Date of Award


Degree Type


Degree Name

Doctor of Philosophy in Environmental and Natural Resources Economics


Environmental Economics


Environmental & Natural Resource Economics

First Advisor

Corey Lang


In this dissertation, I investigate the distributional impacts of land conservation on households of varying race and ethnicity, tenure, and income as well as household decisions to locate near conserved lands based on characteristics such as partisan affiliation. While land conservation is considered a public good by most, answering who benefits from conservation, and who chooses to live near conservation are valuable insights for policy makers looking to both provide adequate conservation and ensure that conservation policy is equitable and achievable.

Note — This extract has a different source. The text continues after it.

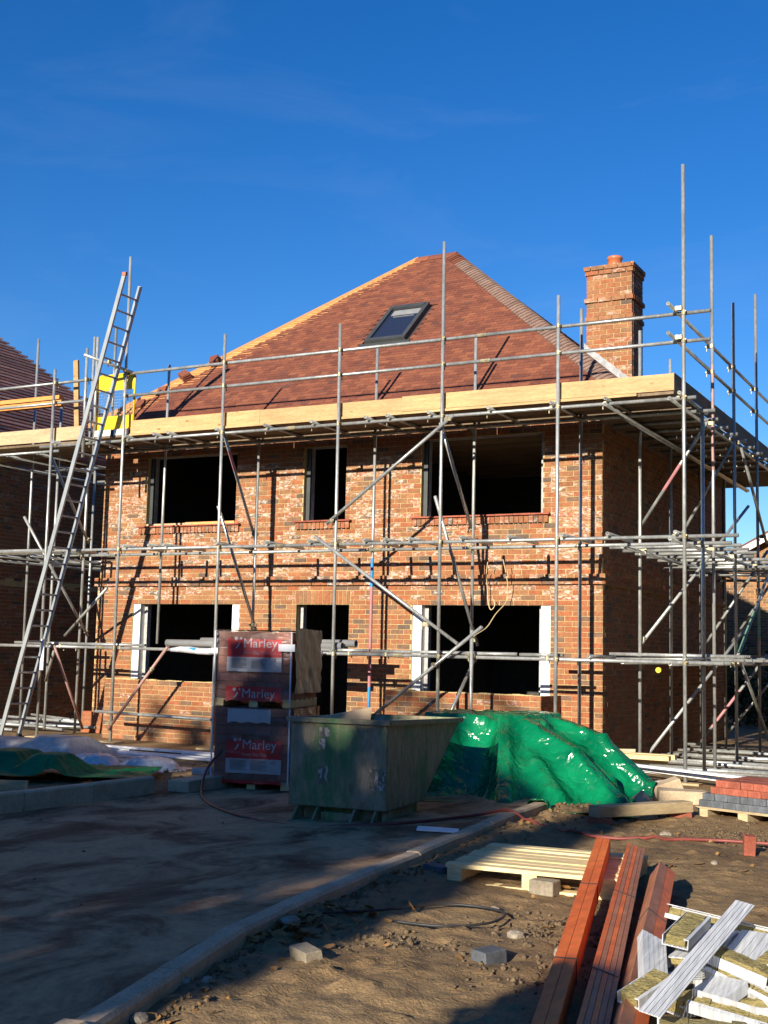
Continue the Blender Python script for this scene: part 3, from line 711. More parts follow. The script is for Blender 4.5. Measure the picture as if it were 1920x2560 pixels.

In Manuscript 1, I quantify the benefits from newly conserved lands to homeowners in Massachusetts using a hedonic pricing model with fine-scale spatial fixed effects. I find that on average, a 10 acre increase in conserved open space within a quarter mile increases property values by 0.18% or $659. After establishing that properties receive a premium from new conservation, I calculate the dollar gains that each household in Massachusetts received from conservation between 1998 and 2016. Then, I use a descriptive analysis to estimate how the capitalized benefits from conservation are distributed among households of different income, race, or ethnicity. In general, I show that White and wealthier homeowners receive disproportionately more dollar benefits than lower income or minority homeowners, and this pattern holds at both a local and national scale.

In Manuscript 2, I estimate the potential financial impacts to renters from housing price responses from gains in conservation at the block group level. I use census and conservation data for the entire coterminous U.S. to show how housing prices responded to newly conserved lands between 2000 and 2014. I implement a propensity score matching approach to match block groups that experienced conservation during this period to characteristically similar areas that did not. I model both home and rental price responses using a first difference model with a series of spatial fixed effects, state-level interactions, and base controls. Results suggest that while homeowner property values increased in response to gains in conservation during this period, rental prices did not respond. These results hold under an expansive set of robustness checks and model extensions.

In the final manuscript I study the location decisions of households and the value they place on proximity to conserved land in their home choices based on partisan affiliation. Specifically, I test whether Democrats, Republicans, or Unaffiliated households have a different willingness to pay (WTP) for open space proximity using a residential sorting model in three distinct cities. While partisan groups seem to diverge in behavior at the ballot box, our results indicate that there is no statistical difference in WTP between partisan groups when it comes to sorting across space.